Stop grasping for his coattails as he walks away…

I’m writing here when I’m feeling sentimental and at my most vulnerable.  Yes,  I still think about him a lot, but not always in this  sad saccharine “I want him back” way.  Other times, I think he can go fuck himself – and other times I just don’t care at all.

I came across his profile again.  Every time I see it, my heart jumps into my throat and a cold, clammy chill races down my arms.  I cannot believe he’s out there again – that he chose the unknown and online dating to me – to us – and the comfortable, warm, caring relationship we had together (or perhaps I just thought we had together).  I can hide his profile from coming up in searches, but I just can’t quite do that yet, although I’m sure he’s already done it to mine.  I scroll through the other men out there and I think “meh” and then see his and think “yes, but not for me”.

I want a relationship – someone I can love and support and they feel the same about me.  I want a partner to do things with, someone I can tell about my day, someone who thinks I’m neat-o and wants to spend time with me.  I want someone I can curl into at night and sleep soundly. If he doesn’t want that, then, really, I don’t want him.
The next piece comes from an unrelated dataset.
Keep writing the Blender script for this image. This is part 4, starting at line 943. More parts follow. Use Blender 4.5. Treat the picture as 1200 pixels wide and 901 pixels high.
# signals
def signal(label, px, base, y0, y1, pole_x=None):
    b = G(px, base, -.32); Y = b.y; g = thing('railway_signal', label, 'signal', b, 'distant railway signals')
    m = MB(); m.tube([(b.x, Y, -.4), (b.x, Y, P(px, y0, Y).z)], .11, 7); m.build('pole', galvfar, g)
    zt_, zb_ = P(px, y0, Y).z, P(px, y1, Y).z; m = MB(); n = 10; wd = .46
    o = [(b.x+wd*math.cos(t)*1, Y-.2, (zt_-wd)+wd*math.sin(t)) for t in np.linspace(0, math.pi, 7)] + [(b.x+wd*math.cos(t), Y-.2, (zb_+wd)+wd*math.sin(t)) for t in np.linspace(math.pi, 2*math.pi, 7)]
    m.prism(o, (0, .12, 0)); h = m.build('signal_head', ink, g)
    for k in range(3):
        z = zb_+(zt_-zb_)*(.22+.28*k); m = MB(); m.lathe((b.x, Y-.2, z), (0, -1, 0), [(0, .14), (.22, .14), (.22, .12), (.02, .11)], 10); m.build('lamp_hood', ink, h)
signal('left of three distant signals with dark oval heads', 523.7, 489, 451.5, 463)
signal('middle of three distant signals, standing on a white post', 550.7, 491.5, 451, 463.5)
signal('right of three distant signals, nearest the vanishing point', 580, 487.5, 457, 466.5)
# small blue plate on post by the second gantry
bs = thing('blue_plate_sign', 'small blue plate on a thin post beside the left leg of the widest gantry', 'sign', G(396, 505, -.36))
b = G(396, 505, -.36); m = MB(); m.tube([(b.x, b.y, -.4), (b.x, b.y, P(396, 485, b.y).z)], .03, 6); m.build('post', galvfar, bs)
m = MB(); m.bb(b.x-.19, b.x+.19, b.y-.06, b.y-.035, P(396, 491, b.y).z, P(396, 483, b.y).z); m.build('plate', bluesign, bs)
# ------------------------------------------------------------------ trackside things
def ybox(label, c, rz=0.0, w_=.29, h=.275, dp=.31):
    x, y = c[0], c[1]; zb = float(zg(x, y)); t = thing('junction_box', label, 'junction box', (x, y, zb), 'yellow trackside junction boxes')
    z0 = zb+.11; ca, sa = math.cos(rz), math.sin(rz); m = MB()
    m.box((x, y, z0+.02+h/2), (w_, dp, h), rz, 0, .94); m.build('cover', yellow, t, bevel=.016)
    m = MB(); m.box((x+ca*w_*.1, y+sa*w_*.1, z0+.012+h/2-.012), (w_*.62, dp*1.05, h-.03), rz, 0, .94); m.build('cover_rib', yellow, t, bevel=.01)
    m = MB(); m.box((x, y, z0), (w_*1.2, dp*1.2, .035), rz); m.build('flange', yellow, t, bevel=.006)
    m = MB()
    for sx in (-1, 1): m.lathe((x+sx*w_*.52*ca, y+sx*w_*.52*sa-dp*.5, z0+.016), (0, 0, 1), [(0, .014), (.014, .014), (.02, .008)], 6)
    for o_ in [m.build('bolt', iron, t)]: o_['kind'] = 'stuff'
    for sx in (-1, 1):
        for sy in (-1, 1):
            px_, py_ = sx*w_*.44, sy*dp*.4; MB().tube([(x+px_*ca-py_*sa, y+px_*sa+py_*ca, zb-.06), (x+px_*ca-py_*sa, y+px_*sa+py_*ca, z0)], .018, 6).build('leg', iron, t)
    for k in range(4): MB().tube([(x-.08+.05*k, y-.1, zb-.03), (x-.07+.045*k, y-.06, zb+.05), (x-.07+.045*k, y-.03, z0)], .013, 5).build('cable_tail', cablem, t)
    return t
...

The search, however, for that “new” someone isn’t a journey I want to take again.

I know I’m grasping, and he’s gone, and he’s not coming back, and by grasping I’m making myself miserable – but I cannot seem to find a clear path out.  Writing about it helps, a little.


Like Clouds

“Aparigraha”.  The concept came to me in the middle of yoga class, when I was supposed to be focused on my breathing.  “Aparigraha”.  There was my answer.

Aparigraha is the yogic Sanskrit term for “non-grasping”.  Non-grasping, letting go, or “non-attachment” for the Buddhists out there.  All of this pain associated with my new work situation and the uncertain relationship status with the guy are a result of my grasping, my attachment.

In this life, nothing is FOREVER.  People, jobs and things come and go in our lives.  It may be a marriage for 20 year – or even 50 years, a relationship that’s 9 months new, or a career of 10 years, but at some point, change happens.

In life, forever doesn’t exist – we die, we change, they change, things wear out, get lost – things get broken.   We should delight in what we have NOW (its OK to hope that the good things lasts a very, very, very long time) – and temper our mourning when things must change and move on across the sky.